══ Dataset section

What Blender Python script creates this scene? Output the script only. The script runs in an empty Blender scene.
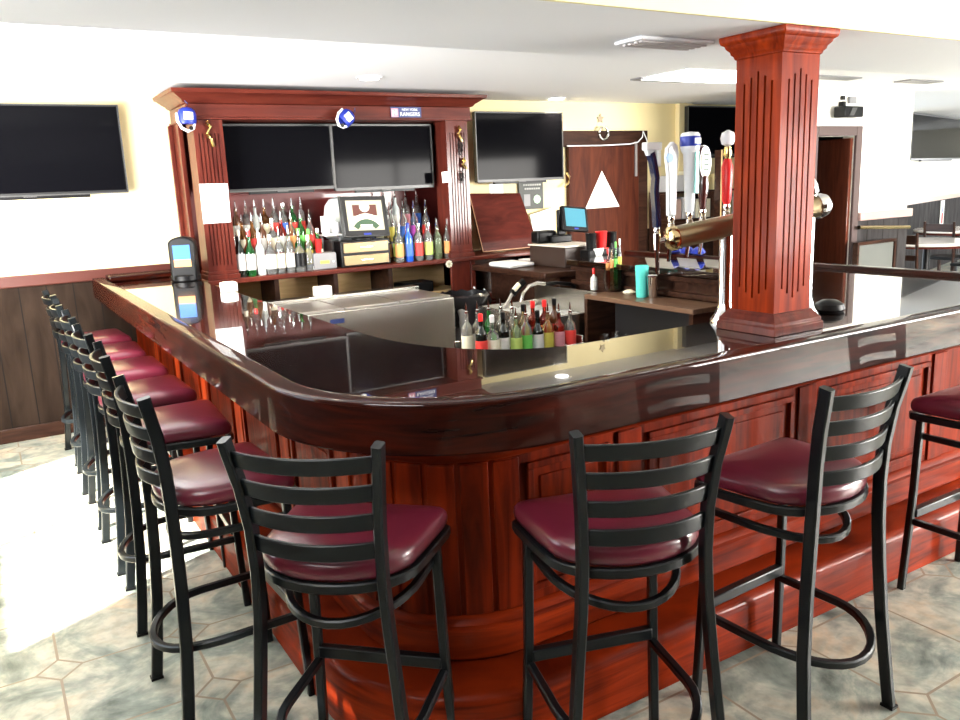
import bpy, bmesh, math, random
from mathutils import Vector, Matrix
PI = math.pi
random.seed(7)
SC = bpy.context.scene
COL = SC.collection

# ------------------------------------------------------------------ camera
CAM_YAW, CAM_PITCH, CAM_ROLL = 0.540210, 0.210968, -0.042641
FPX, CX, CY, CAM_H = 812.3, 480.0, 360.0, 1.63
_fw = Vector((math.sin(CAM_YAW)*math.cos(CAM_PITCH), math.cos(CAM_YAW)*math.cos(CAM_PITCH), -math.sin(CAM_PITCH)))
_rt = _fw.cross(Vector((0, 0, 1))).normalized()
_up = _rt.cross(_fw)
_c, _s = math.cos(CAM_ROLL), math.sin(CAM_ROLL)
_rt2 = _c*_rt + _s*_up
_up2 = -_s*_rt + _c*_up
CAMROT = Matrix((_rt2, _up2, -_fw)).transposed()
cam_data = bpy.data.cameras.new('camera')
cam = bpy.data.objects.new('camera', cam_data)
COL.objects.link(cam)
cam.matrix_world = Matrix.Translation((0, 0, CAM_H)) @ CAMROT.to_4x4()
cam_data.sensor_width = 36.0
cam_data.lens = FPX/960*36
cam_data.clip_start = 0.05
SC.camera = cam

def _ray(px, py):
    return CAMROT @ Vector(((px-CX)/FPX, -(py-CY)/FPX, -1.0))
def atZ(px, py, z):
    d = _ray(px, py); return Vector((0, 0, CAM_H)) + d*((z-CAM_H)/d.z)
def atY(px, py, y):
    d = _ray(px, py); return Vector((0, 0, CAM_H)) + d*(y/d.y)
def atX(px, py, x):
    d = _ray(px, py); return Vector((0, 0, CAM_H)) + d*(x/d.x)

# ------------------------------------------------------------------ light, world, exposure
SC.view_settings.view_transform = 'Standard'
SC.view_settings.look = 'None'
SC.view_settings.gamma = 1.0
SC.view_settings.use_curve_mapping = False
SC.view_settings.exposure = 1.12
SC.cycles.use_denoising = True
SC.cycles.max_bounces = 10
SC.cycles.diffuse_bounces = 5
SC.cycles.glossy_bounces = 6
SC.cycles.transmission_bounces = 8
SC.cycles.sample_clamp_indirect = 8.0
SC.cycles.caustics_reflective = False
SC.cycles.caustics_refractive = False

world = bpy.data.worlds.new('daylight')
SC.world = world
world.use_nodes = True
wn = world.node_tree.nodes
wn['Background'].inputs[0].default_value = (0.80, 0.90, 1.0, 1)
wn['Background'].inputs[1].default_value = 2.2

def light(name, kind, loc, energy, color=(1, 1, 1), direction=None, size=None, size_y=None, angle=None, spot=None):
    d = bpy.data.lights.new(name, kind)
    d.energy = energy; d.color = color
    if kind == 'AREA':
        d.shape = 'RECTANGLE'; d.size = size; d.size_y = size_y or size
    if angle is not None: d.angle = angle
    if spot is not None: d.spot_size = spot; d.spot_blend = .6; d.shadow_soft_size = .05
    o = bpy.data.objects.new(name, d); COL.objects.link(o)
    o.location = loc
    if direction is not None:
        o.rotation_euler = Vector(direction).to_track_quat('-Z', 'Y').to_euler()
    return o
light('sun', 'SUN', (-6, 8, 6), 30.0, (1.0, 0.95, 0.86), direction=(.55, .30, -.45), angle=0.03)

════

What you should do
Quote, exactly and only, the lines from the first line of the data above through the line containing "SC.cycles.caustics_refractive = False". The pictures do not belong in it.

Answer to the task
What Blender Python script creates this scene? Output the script only. The script runs in an empty Blender scene.
import bpy, bmesh, math, random
from mathutils import Vector, Matrix
PI = math.pi
random.seed(7)
SC = bpy.context.scene
COL = SC.collection

# ------------------------------------------------------------------ camera
CAM_YAW, CAM_PITCH, CAM_ROLL = 0.540210, 0.210968, -0.042641
FPX, CX, CY, CAM_H = 812.3, 480.0, 360.0, 1.63
_fw = Vector((math.sin(CAM_YAW)*math.cos(CAM_PITCH), math.cos(CAM_YAW)*math.cos(CAM_PITCH), -math.sin(CAM_PITCH)))
_rt = _fw.cross(Vector((0, 0, 1))).normalized()
_up = _rt.cross(_fw)
_c, _s = math.cos(CAM_ROLL), math.sin(CAM_ROLL)
_rt2 = _c*_rt + _s*_up
_up2 = -_s*_rt + _c*_up
CAMROT = Matrix((_rt2, _up2, -_fw)).transposed()
cam_data = bpy.data.cameras.new('camera')
cam = bpy.data.objects.new('camera', cam_data)
COL.objects.link(cam)
cam.matrix_world = Matrix.Translation((0, 0, CAM_H)) @ CAMROT.to_4x4()
cam_data.sensor_width = 36.0
cam_data.lens = FPX/960*36
cam_data.clip_start = 0.05
SC.camera = cam

def _ray(px, py):
    return CAMROT @ Vector(((px-CX)/FPX, -(py-CY)/FPX, -1.0))
def atZ(px, py, z):
    d = _ray(px, py); return Vector((0, 0, CAM_H)) + d*((z-CAM_H)/d.z)
def atY(px, py, y):
    d = _ray(px, py); return Vector((0, 0, CAM_H)) + d*(y/d.y)
def atX(px, py, x):
    d = _ray(px, py); return Vector((0, 0, CAM_H)) + d*(x/d.x)

# ------------------------------------------------------------------ light, world, exposure
SC.view_settings.view_transform = 'Standard'
SC.view_settings.look = 'None'
SC.view_settings.gamma = 1.0
SC.view_settings.use_curve_mapping = False
SC.view_settings.exposure = 1.12
SC.cycles.use_denoising = True
SC.cycles.max_bounces = 10
SC.cycles.diffuse_bounces = 5
SC.cycles.glossy_bounces = 6
SC.cycles.transmission_bounces = 8
SC.cycles.sample_clamp_indirect = 8.0
SC.cycles.caustics_reflective = False
SC.cycles.caustics_refractive = False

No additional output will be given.